Graeme Zielinski, communications director for the state Democratic Party, said the early voting drive is part of a wider get-out-the-vote effort, which both parties agree will determine if Walker continues his term or if challenger Tom Barrett will pull off the victory he couldn’t in 2010.

“Republicans who support Scott Walker are very good voters. They’ll go if it’s snowing sideways, if its raining,” Zielinski said. “Our voters … are very passionate, but they don’t have a regular voting pattern. We need to expand the opportunities for them to vote.”

Though Walker has raised far more money, Zielinski said Democrats have a superior ground game, thanks in part to a database built from the million names collected on the recall petitions, which also netted the party about 30,000 active volunteers who will be used to get others to the polls.

“A lot of the people doing the voting now are these ‘supervolunteers,’” Zielinksi said. “We want them to be out there election day knocking on doors.”

Karri Kline is one such volunteer. The vice chairwoman of the county party, she voted absentee for the first time Wednesday to be part of a “first wave” of voters.

“There’s an energy we need to get launched,” she said.

Republicans have also deployed a voter turnout plan that includes an “aggressive absentee ballot program,” said Ben Sparks, spokesman for the state Republican Party.

“Turnout is going to be our sole focus for these final two weeks,” he said.
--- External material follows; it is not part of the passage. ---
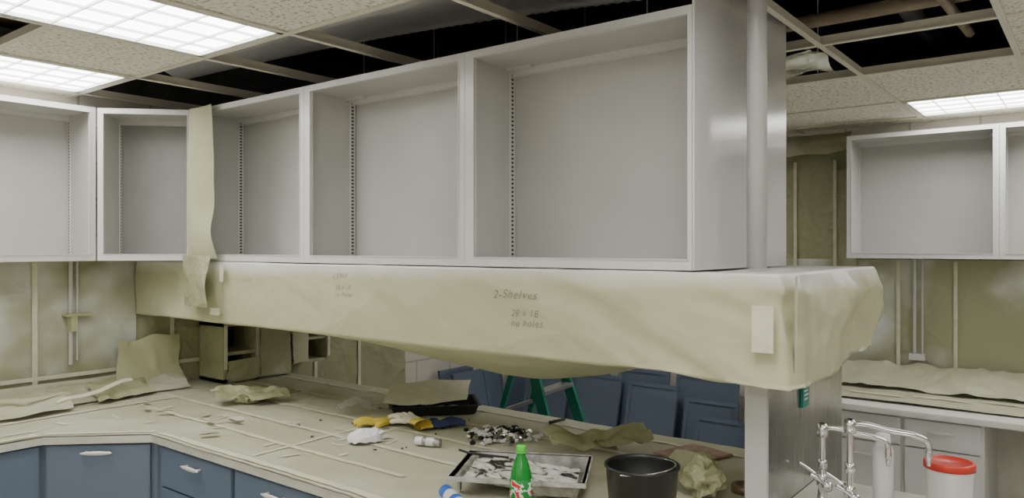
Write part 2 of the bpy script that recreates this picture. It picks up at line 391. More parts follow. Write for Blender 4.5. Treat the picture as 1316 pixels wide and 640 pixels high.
# ---------------------------------------------------------------- papered soffit
X0,X1,Y0,Y1=XF,3.17,.70,4.395
def sdisp(p):
    q=p.copy()
    if p.z<SB+.25:
        u=(p.x-X0)/(X1-X0); 
        w=max(0,min(1,(p.y-.85)/1.1))*max(0,min(1,(3.3-p.y)/1.5)); w=w*w*(3-2*w)
        k=max(0,1-(p.z-SB)/.12)
        q.z-=.17*math.sin(math.pi*min(1,max(0,u)))**.8*w*k
    if p.y<Y0+.35:
        t=1-(p.y-Y0)/.35
        b=math.sin(math.pi*(p.z-SB)/(ST-SB))
        if p.x>X1-.3: q.x+=.09*b*t*(p.x-X1+.3)/.3
        q.z-=.03*t*(1 if p.z<SB+.1 else 0)*math.sin(math.pi*min(1,max(0,(p.x-X0)/(X1-X0)+.25)))
        q.y-=.01*t*b
    d1=p.z*1.0-p.y*.42
    e=Vector((p.x*1.2,d1*2.0,p.y*.35+d1*.3))
    f=vor(e,2.0,3)*.034+vor(p,4.5,7)*.010+noise.noise(p*2.0)*.007+vor(e,6.0,9)*.007
    near=max(0,1-(p.y-Y0)/.6)
    f+=near*vor(p,9,2)*.006
    amp=.6+1.3*max(0,1-(p.y-Y0)/1.0)
    sc=min(1,abs(p.z-ST)/.07+.1)
    if abs(p.x-X0)<.001: q.x-=f*amp*sc+0.001
    if abs(p.x-X1)<.001: q.x+=f*amp*sc
    if abs(p.y-Y0)<.001: q.y-=f*amp*sc*1.3
    if abs(p.z-SB)<.001: q.z+=f*amp*.6
    if abs(p.z-ST)<.001: q.z+=f*.2-.006
    return q
bm=bmesh.new()
def face(o,U,V,st=.014):
    o=Vector(o);U=Vector(U);V=Vector(V);nu=int(round(U.length/st));nv=int(round(V.length/st));G=[]
    for i in range(nu+1): G.append([bm.verts.new(o+U*i/nu+V*j/nv) for j in range(nv+1)])
    for i in range(nu):
        for j in range(nv): bm.faces.new((G[i][j],G[i+1][j],G[i+1][j+1],G[i][j+1]))
DX,DY,DZ=(X1-X0,0,0),(0,Y1-Y0,0),(0,0,ST-SB)
face((X0,Y0,SB),DY,DZ); face((X1,Y0,SB),DZ,DY); face((X0,Y0,SB),DZ,DX); face((X0,Y1,SB),DX,DZ)
face((X0,Y0,SB),DX,DY); face((X0,Y0,ST),DY,DX)
bmesh.ops.remove_doubles(bm,verts=bm.verts[:],dist=.0005)
bmesh.ops.recalc_face_normals(bm,faces=bm.faces[:])
for v in bm.verts: v.co=sdisp(v.co)
ms=group('paper_wrapped_soffit')
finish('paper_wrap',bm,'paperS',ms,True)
def tapes(name,o,U,V,parent,m='tape',n=(-1,0,0)):
    return sheet(name,o,U,V,n,.003,m,parent,step=.02,scale=6)
tapes('corner_tape',(XF-.042,.765,1.44),(0,-.06,.0),(0,0,.13),ms)
tapes('seam_tape',(XF-.03,3.47,1.56),(0,-.035,.0),(0,0,.08),ms)
tapes('seam_tape_low',(XF-.03,3.56,1.39),(0,-.09,.0),(0,0,.035),ms)
tapes('end_seam',(XF+.03,Y0-.03,1.38),(.022,0,.0),(0,0,.27),ms,n=(0,-1,0))
def note(txt,y,z,s):
    cu=bpy.data.curves.new('note','FONT'); cu.body=txt; cu.size=s; cu.shear=.3; cu.space_character=1.15; cu.offset=-.0003
    o=bpy.data.objects.new('note',cu); C.objects.link(o)
    dg=bpy.context.evaluated_depsgraph_get(); me=bpy.data.meshes.new_from_object(o.evaluated_get(dg)); bpy.data.objects.remove(o)
    for v in me.vertices:
        v.co.x+=.004*noise.noise(Vector((v.co.x*30,v.co.y*30,s*90))); v.co.y+=.005*noise.noise(Vector((v.co.x*25,v.co.y*30,7+z)))
    for v in me.vertices:   # lie on the paper surface
        wy=y-v.co.x; wz=z+v.co.y
        v.co.z=(XF-sdisp(Vector((XF,wy,wz))).x)+.003
    me.materials.clear(); me.materials.append(M['ink'])
    o=bpy.data.objects.new('pencil_note',me); C.objects.link(o); o.parent=ms
    o.matrix_local=Matrix.Translation((XF,y,z))@Matrix(((0,0,-1,0),(-1,0,0,0),(0,1,0,0),(0,0,0,1)))
note('2-Shelves',1.72,1.55,.045); note('28 x 18',1.64,1.49,.035); note('no holes',1.64,1.455,.035)
note('2 Shelf',2.62,1.60,.03); note('28 x 18',2.60,1.55,.028); note('no holes',2.60,1.52,.028)
note('1 shelf',3.33,1.56,.03)

# ---------------------------------------------------------------- peninsula partition, sink end
pp=group('stainless_end_partition'); box('panel',(2.28,.80,0),(3.12,.86,1.325),'steel',pp,bev=.003)
box('edge_strip',(2.265,.797,.0),(2.285,.863,1.325),'pipe',pp)
g=group('teal_wall_sign'); box('plate',(2.60,.790,1.19),(2.665,.799,1.315),'teal',g)
boxes('sign_lettering',[((2.61,.788,1.285-.014*i),(2.652-.008*(i%2),.7895,1.290-.014*i)) for i in range(6)],'white',g)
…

Sparks said the party has made more than two million calls to voters, plus another 200,000 last Saturday, part of the largest grass roots effort ever deployed by the GOP in Wisconsin.

Voters who prefer to vote absentee are sent applications, though Sparks declined to say how many.
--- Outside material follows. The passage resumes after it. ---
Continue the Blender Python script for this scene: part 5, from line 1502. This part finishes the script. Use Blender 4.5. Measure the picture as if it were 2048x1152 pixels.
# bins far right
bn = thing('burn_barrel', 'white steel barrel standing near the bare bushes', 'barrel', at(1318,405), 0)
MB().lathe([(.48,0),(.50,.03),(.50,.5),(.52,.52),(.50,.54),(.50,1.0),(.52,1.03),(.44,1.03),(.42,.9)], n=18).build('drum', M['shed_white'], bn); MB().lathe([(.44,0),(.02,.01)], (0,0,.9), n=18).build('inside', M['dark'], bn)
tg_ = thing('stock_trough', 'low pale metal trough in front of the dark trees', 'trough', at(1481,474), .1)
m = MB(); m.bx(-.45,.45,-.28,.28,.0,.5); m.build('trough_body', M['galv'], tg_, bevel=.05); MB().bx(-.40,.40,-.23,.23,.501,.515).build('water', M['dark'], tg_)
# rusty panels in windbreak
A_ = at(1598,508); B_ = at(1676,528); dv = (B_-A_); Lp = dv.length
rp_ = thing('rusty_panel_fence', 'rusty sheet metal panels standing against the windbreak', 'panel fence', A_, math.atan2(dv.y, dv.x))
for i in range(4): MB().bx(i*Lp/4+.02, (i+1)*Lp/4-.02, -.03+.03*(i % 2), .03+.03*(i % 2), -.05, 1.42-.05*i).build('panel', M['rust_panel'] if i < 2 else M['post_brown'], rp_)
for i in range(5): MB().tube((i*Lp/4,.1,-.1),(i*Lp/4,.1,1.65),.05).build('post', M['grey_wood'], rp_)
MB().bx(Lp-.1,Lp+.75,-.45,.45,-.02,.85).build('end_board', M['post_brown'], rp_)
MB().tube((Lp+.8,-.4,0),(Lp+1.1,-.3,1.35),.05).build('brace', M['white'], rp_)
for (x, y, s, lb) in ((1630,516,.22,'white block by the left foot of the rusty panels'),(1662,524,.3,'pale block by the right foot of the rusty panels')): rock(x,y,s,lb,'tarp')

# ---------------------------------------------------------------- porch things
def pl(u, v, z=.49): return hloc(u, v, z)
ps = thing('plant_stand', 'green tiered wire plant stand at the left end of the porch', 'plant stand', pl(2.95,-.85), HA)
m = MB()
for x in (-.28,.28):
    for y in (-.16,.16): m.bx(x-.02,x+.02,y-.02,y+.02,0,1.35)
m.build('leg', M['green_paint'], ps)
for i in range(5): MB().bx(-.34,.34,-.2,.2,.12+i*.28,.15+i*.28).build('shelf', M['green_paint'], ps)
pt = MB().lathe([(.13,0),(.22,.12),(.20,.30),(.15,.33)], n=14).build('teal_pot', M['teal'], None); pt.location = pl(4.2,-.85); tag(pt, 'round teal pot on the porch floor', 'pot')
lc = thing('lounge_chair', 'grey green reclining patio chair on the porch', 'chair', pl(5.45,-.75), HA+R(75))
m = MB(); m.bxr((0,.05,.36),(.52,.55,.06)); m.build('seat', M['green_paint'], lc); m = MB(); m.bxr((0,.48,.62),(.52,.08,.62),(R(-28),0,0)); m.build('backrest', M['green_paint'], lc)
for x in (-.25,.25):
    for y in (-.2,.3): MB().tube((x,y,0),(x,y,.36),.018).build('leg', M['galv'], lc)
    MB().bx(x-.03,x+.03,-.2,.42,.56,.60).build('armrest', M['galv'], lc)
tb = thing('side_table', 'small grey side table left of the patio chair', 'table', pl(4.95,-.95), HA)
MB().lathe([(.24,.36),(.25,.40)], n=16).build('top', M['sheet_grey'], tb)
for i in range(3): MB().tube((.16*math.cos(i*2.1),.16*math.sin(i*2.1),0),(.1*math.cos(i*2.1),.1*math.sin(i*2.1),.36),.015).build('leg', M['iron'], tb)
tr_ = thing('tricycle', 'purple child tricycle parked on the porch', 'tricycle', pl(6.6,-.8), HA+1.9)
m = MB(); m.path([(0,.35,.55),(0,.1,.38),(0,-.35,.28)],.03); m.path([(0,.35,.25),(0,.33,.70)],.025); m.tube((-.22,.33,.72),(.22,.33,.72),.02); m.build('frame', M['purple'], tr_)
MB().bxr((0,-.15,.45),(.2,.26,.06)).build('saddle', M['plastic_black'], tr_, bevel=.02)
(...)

Heim said early voting drives have become the norm – a way to guarantee supporters get to the polls.

Area clerks have seen it first hand.

La Crosse County Clerk Ginny Dankmeyer said several clerks have asked for additional ballots. She’s also had voters show up looking for absentee ballots, usually an indication it’s their first time voting absentee, since ballots are obtained from municipal clerks.

Dankmeyer predicts turnout could top 60 percent, a sentiment echoed by other Coulee Region officials.

In the city of La Crosse there were 334 votes cast during the first three days of in-person absentee voting and more than 1,000 ballots issued by mail, said city clerk Teri Lehrke. The city counted 2,042 absentee ballots in last summer’s Senate recall election, for about 13 percent of the total vote.

Onalaska, which had the highest local percentage of absentee voting in the August recall, is on pace to issue even more absentee ballots this time, said city clerk Cari Burmaster.

Cathy Onsager, clerk for the town of Shelby, said absentee voting will probably exceed the level in last summer’s recall, but she’s noticed one difference.

“People came in angry last time. Now they’re just coming in to vote,” she said. “They don’t seem to be all wound up.”